Todo el vodevil alrededor de la carta del Papa Francisco a la Presidenta Cristina es una pavada infernal que termina explicando más de nosotros que lo que representaba al inicio. Una carta protocolar del Sumo Pontífice argentino a la Primera Mandataria de su país deseándole informalmente éxitos en los festejos de la celebración de la Revolución de Mayo que permitió la soberanía de los criollos por sobre los colonos ibéricos terminó por generar un escándalo que no existió y que no era un escándalo ni en el peor de los escenarios.

Vamos a suponer por un segundo que efectivamente la misiva hubiese sido falsa y que la hubieran dado por cierta en el gobierno y que se la hubiesen pasado a la presidenta quien, a su vez, hubiera creído en la validez de la carta, y la hubiese agradecido públicamente de manera errónea. Ese hecho, ese supuesto error, esa desinteligencia, ¿sería tan grave? Peor aún, ¿sería un Escándalo como tituló en primera plana Clarín y La Nación? ¿Sería para tanto?

La respuesta es no.

Pero se exageró tanto desde el antikirchnerismo, ya sea político como mediático, y aún más en las redes sociales que ahora que se demostró verdadera no saben qué decir.

Se exagera tanto la indignación que al demostrarse, encima, que la carta era verdadera, y que era un telegrama de rutina, y que se envió a la nunciatura, que termina todo por ser una berretada sin par.

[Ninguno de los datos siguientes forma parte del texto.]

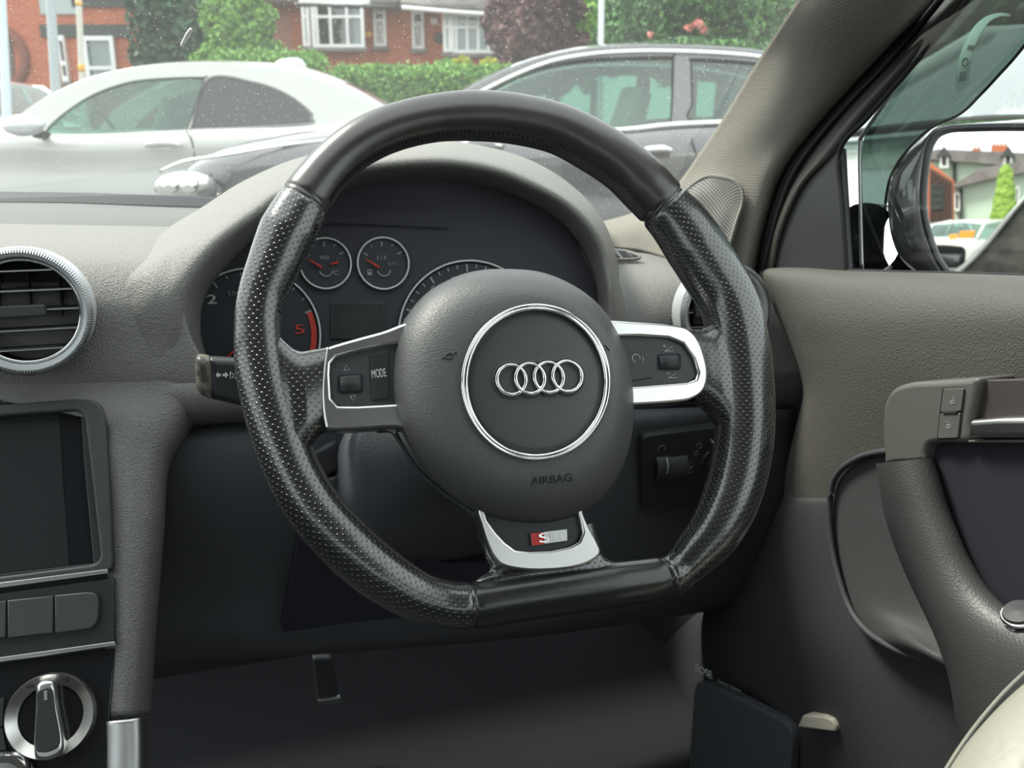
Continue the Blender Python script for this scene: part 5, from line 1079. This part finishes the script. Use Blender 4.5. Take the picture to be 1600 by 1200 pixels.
facade_window(hb, 704, 22, 776, 84, HY-1.22, [0, .12, .36, .60, .82, 1], [.34], M['curtain'], 'bay_window', cur=((.1, .9),))
facade_window(hb, 692, 22, 706, 82, HY-1.20, [0, 1], [.34], M['curtain'], 'bay_window')
E = lambda x, y, Y: tuple(wx(x, y, Y))
gut = wx(630, 8, HY-.5)
rf = put('roof', grid_mesh('rf', [[E(400, 4, HY-.6), E(628, 10, HY-.6)], [E(400, -70, HY+3), E(628, -70, HY+3)]]), M['slate'], hb); thick(rf, .15)
rf = put('roof', grid_mesh('rf', [[E(626, 11, HY-1.5), E(700, 17, HY-1.7), E(788, 22, HY-1.7)], [E(640, -20, HY+.5), E(700, -20, HY+.5), E(758, -6, HY+.5)], [E(640, -80, HY+3.5), E(700, -80, HY+3.5), E(730, -50, HY+3.5)]]), M['slate'], hb); thick(rf, .15)
tube('gutter', [E(460, 7, HY-1.0), E(626, 12, HY-1.0)], .06, M['blacktim'], hb, n=4, seg=8)
tube('gutter', [E(628, 12, HY-1.7), E(700, 18, HY-1.75), E(788, 24, HY-1.75)], .055, M['upvc'], hb, n=10, seg=8)
tube('downpipe', [E(779, 28, HY-1.3), E(777, 120, HY-1.3)], .06, M['upvc'], hb, n=4, seg=8)
for x, y, m_, r_ in ((577, 55, mat('yellow_box', (.75, .38, .05), .5), .10), (678, 34, M['upvc'], .10), (687, 60, M['blacktim'], .16)):
    lathe('wall_box', Pl(wx(x, y, HY-.05), Vector((1, 0, 0)), Vector((0, -1, 0))), 0, 0, [(r_*.9, -.1), (r_, .1), (r_*.8, .2), (.0001, .22)], m_, hb, n=20)
HL = 22.0
ht = thing('brick_terrace', (wx(115, 200, HL).x, HL+4, .4), 'red brick house with black timber lintel at the left, behind the lamp posts', 'house')
solid('wall', -160, 229, -80, HL, 8, M['brick'], ht)
solid('lintel', 61, 202, 38, HL-.06, .2, M['blacktim'], ht, ybot=58)
solid('string_course', 110, 229, -6, HL-.06, .2, M['blacktim'], ht, ybot=11)
solid('tile_panel', 60, 122, -4, HL-.05, .2, mat('grey_render', (.42, .47, .46), .8), ht, ybot=22)
facade_window(ht, 92, 56, 111, 128, HL-.01, [0, 1], [.60], M['curtain'], fw=.12)
facade_window(ht, 130, 57, 187, 128, HL-.01, [0, 1], [.70], M['curtain'], fw=.10, cur=((.05, .95),))
tube('downpipe', [E(220, -60, HL-.1), E(222, 140, HL-.1)], .07, M['blacktim'], ht, n=4, seg=8)
archp = Pl(wx(2, 100, HL), Vector((1, 0, 0)), Vector((0, -1, 0)))
plate('arched_doorway', archp, [(-30, 160), (-30, 60), (-18, 50), (-2, 46), (10, 52), (18, 66), (22, 90), (22, 160)], [], -.1, .03, M['room'], ht, bev=.01)
torus('brick_arch', archp, archp.uv(-4, 90)[0], archp.uv(-4, 90)[1], 1.0-.35, .04, .12, mat('arch_brick', (.22, .07, .045), .8), ht, n=40, seg=6)
# lamp posts
def post(x0, y0, x1, y1, Y, r, label, m=None, grp='street poles seen through the windscreen'):
    a = wx(x0, y0, Y); b = wx(x1, y1, Y); d = (b-a)/(a.z-b.z); g_ = a+d*(a.z-.2); tpt = a-d*1.2
    o = tube('lamp_post', [tuple(g_), tuple(a), tuple(tpt)], [r*1.1, r, r*.95], m or M['galv'], None, n=8, seg=16); tag(o, label, 'post', grp); return o
post(79, 0, 86, 118, 10.4, .050, 'thick grey pole, middle one of the three poles at the left')
pp_ = post(123, 0, 128, 118, 10.8, .031, 'slim pale pole with an orange band, right of the thick grey pole', mat('pale_pole', (.62, .60, .52), .6))
post(2, 0, 8, 118, 9.8, .045, 'pale blue pole at the left edge of the view', mat('blue_grey_pole', (.62, .70, .76), .5))
post(940, 0, 939, 68, 12, .035, 'white lamp post rising above the roof of the dark grey saloon', mat('white_pole', (.70, .74, .76), .5))
for x, y0, y1 in ((120, 2, 9), (129, 100, 112)):
    xx = 123+5*(y0+y1)/2/118; tube('orange_band', [tuple(wx(xx, y0, 10.8)), tuple(wx(xx, y1, 10.8))], .036, mat('orange_band', (.75, .42, .06), .5), pp_, n=3, seg=14)
# ------------------------------------------------------------------ trees, hedges
def foliage(name, blobs, n, leaf, cols, par, seedv=1):
    r = np.random.default_rng(seedv); vs = []; fs = []
    vol = np.array([b[3]*b[4]*b[5] for b in blobs])**(2/3); cnt = (n*vol/vol.sum()).astype(int)
    for b, c in zip(blobs, cnt):
        d = r.normal(size=(c, 3)); d /= np.linalg.norm(d, axis=1)[:, None]; rad = r.uniform(.55, 1.08, c)**.6
        bump = 1+.18*np.sin(d[:, 0]*7+b[0])*np.sin(d[:, 2]*6+b[1])
        P = np.array(b[:3])+d*(rad*bump)[:, None]*np.array(b[3:6])
        a = r.normal(size=(c, 3)); a /= np.linalg.norm(a, axis=1)[:, None]; q = np.cross(a, d+r.normal(size=(c, 3))*.6); q /= np.linalg.norm(q, axis=1)[:, None]+1e-6
        s = leaf*r.uniform(.6, 1.3, c)[:, None]
        base = len(vs); V4 = np.stack([P-a*s, P+q*s*.55, P+a*s, P-q*s*.55], 1).reshape(-1, 3); vs.extend(map(tuple, V4)); fs.extend([(base+4*i, base+4*i+1, base+4*i+2, base+4*i+3) for i in range(c)])
    me = bpy.data.meshes.new(name); me.from_pydata(vs, [], fs)
    o = put(name, me, cols, par, smooth=False); mi = r.integers(0, len(cols), len(fs)); me.polygons.foreach_set('material_index', mi); return o
def leafmat(n, c): 
    m = mat(n, c, .6, spec=.3); nn, b = nodes(m); b.inputs['Transmission Weight'].default_value = 0; b.inputs['Subsurface Weight'].default_value = 0; return m
GL = [leafmat('leaf_a', (.14, .30, .05)), leafmat('leaf_b', (.20, .38, .07)), leafmat('leaf_c', (.09, .21, .05))]
GD = [leafmat('dark_leaf_a', (.035, .085, .045)), leafmat('dark_leaf_b', (.055, .12, .06)), leafmat('dark_leaf_c', (.025, .06, .035))]
GP = [leafmat('purple_leaf_a', (.13, .055, .065)), leafmat('purple_leaf_b', (.085, .04, .05)), leafmat('purple_leaf_c', (.17, .09, .08))]
GM = [leafmat('mid_leaf_a', (.06, .16, .05)), leafmat('mid_leaf_b', (.10, .24, .06)), leafmat('mid_leaf_c', (.04, .11, .04))]
GH = [leafmat('hedge_leaf_a', (.17, .34, .07)), leafmat('hedge_leaf_b', (.11, .24, .06)), leafmat('hedge_leaf_c', (.22, .42, .09))]
bark = mat('bark', (.09, .07, .05), .9)
def tree(label, cx, cy, Y, rx, rz, cols, n, leaf, kind='tree', seedv=1, extra=(), dep=None):
    c = wx(cx, cy, Y); k = Y/FPX; t = thing(kind, (c.x, Y, .3), label, 'tree' if 'tree' in kind else 'bush')
    bl = [(c.x, Y, c.z, rx*k, dep or rx*k, rz*k)]+[(c.x+dx*k, Y+dy, c.z-dz*k, r*k, r*k, r*k*.9) for dx, dy, dz, r in extra]
    foliage('foliage', bl, n, leaf, cols, t, seedv)
    if rx < 10: return t
    core = ring_loft('inner_branches', [[(c.x+math.cos(a)*rx*k*.7*math.cos(b), Y+math.sin(a)*rx*k*.7*math.cos(b), c.z+rz*k*.72*math.sin(b)) for a in np.linspace(0, 2*math.pi, 14, endpoint=False)] for b in np.linspace(-1.5, 1.5, 9)], cols[-1], t)
    tube('trunk', [(c.x, Y, .2), (c.x+.05, Y, c.z)], [rx*k*.09+.03, rx*k*.05+.02], bark, t, n=6, seg=10); return t
tree('dark evergreen tree behind the small bright tree, left of the bay-windowed house', 300, 40, 20.8, 85, 150, GD, 18000, .09, 'evergreen_tree', 3, [(-40, 0, 60, 50), (40, 0, 60, 60)])
tree('small bright green tree standing left of the bay-windowed brick house', 375, 55, 18.2, 50, 72, GL, 20000, .055, 'small_tree', 4, [(-30, 0, 50, 42), (35, 0, 45, 38), (0, 0, -50, 35)])
tree('purple-leaved tree right of the bay-windowed brick house', 835, 60, 22.5, 58, 90, GP, 18000, .09, 'purple_tree', 5, [(40, 0, 20, 45), (-30, 1, -30, 45), (20, 0, -50, 50)])
tree('light green tree between the purple tree and the white lamp post', 930, 30, 33, 60, 90, GL, 14000, .11, 'light_green_tree', 6, [(50, 0, 30, 40), (-40, 0, 60, 40)])
tree('large dark green tree filling the top right of the windscreen', 1140, 0, 20, 180, 110, GM, 30000, .08, 'large_tree', 7, [(-120, 0, 30, 60), (-60, 0, 60, 60), (60, 0, 60, 80), (150, 0, 50, 90)])
tree('dark green tree above the white car in the side window', 1560, 0, 12, 190, 150, GM, 24000, .05, 'spreading_tree', 8, [(-120, 0, 60, 70), (80, 0, 60, 90)])
tree('low green shrub row below the large dark tree', 1080, 84, 15.5, 105, 15, GM, 8000, .07, 'shrub', 9, [(-85, 0, 0, 14), (110, 0, -4, 16)])
for x, y, cset, lab_ in ((697, 105, GH, 'rounded shrub left of the two yellow shrubs in front of the brick bay'), (722, 102, [leafmat('yellow_leaf', (.42, .42, .04)), leafmat('yellow_leaf_b', (.30, .34, .04))], 'left one of the two small yellow shrubs below the brick bay'), (764, 104, [leafmat('yellow_leaf', (.42, .42, .04)), leafmat('yellow_leaf_b', (.30, .34, .04))], 'right one of the two small yellow shrubs below the brick bay')):
    tree(lab_, x, y, 19, 14, 12, cset, 900, .05, 'small_bush', 11)
fl = tree('pink flowering bush in the leaves of the large dark tree', 1090, 38, 17.5, 8, 6, [mat('pink_petal', (.75, .30, .25), .6), mat('pink_petal_b', (.65, .22, .20), .6)], 200, .045, 'pink_bush', 12, [(-13, 0, 5, 5), (9, 0, 8, 5), (-68, 0, 14, 4)])
def hedge(label, x0, x1, ytop, Y, depth, n, seedv, ybot=185):
    a = wx(x0, ytop, Y); b = wx(x1, ytop, Y); t = thing('hedge', ((a.x+b.x)/2, Y+depth/2, .3), label, 'hedge'); r = np.random.default_rng(seedv)
    zb = .3; W_ = b.x-a.x; H_ = a.z-zb
    wbox('hedge_core', a.x+.1, b.x-.1, Y+.12, Y+depth-.1, zb, a.z-.12, GD[1], t, bev=.1)
    P = []
    for i in range(n):
        q = r.uniform()
        if q < .5: p = (a.x+W_*r.uniform(), Y+.08*r.normal(), zb+H_*r.uniform())
        elif q < .9: p = (a.x+W_*r.uniform(), Y+depth*r.uniform(), a.z+.05*r.normal())
        elif q < .95: p = (a.x+.06*r.normal(), Y+depth*r.uniform(), zb+H_*r.uniform())
        else: p = (b.x+.06*r.normal(), Y+depth*r.uniform(), zb+H_*r.uniform())
        P.append(p)
    P = np.array(P); d = r.normal(size=P.shape); d /= np.linalg.norm(d, axis=1)[:, None]; q = np.cross(d, r.normal(size=P.shape)); q /= np.linalg.norm(q, axis=1)[:, None]; s = .035
    V = np.stack([P-d*s, P+q*s*.6, P+d*s, P-q*s*.6], 1).reshape(-1, 3); me = bpy.data.meshes.new('leaves'); me.from_pydata([tuple(v) for v in V], [], [(4*i, 4*i+1, 4*i+2, 4*i+3) for i in range(n)])
    o = put('leaves', me, GH, t, smooth=False); me.polygons.foreach_set('material_index', r.integers(0, 3, n)); return t
hedge('long clipped green hedge in front of the bay-windowed brick house', 520, 800, 110, 15.5, 1.2, 30000, 21)
hedge('short clipped hedge left of the long hedge, behind the white coupe', 330, 490, 88, 15.8, 1.2, 16000, 22)
gw = wbox('garden_wall', wx(486, 112, 17).x, wx(530, 112, 17).x, 17, 17.2, .3, wx(486, 112, 17).z, mat('pale_render', (.5, .5, .48), .8)); tag(gw, 'short pale garden wall in the gap between the two hedges', 'wall')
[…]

Porque mañana nadie va a titular que lo de la nunciatura es escandaloso, porque no se lo creen nadie, y porque no conviene enojarse con los embajadores del papa en nuestro país.

Todo el asunto del telegrama del Papa a la Presidente vía Nunciatura pasará rápidamente a segundo plano, como la importancia de la carta misma, reduciendo la indignación inicial, el mentado enfático escándalo, largamente hablado, y seriamente comentado, al olvido.